2009/02/16

Venezuelan politics seen from Venezuela

This piece by Max Ajl in the current NACLA gives another perspective on Hugo Chávez's latest electoral triumph: Venezuela: Local Reactions to the Re-Election Reform. Some interesting ideas here, though one of the oddest arguments in this collection of opinions has me perplexed:
And two, as Venezuela scholar Julia Buxton notes, there is something "fundamentally wrong in thinking that democracy is judged through reference to the procedural mechanics of liberal democracy," which is often understood as demanding pluralism, in which the opposition controls some political levers. Buxton argues that democracy simply is not measurable using the yardstick of mainstream U.S political science, and that it should be understood as popular control of decision-making and popular engagement within the society as a whole. On those scales, Venezuela is no lightweight.

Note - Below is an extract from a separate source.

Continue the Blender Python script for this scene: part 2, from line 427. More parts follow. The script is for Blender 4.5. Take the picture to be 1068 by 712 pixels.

If that's what she's saying, she's confusing democracy with plebiscite. Aside from the logical and political ethics problems (democracy without freedom to dissent? Come on!), there's the pragmatic problem of running a successful regime. If there are no constitutional checks, and no guarantees of pluralism, you lose the synergy that only a multiplicity of energies and ideas can create. Stupid ideas occur to everybody, even very smart people (remember Fidel Castro's "10 million tons" campaign? Or the coffee trees he ordered planted all around Havana? Or, to take a very different smart man's blunder, how about Winston Churchill's World War I strategy at Gallipoli?). If there's nobody around to talk back to the smart (or unsmart) strongman, disasters are more than likely.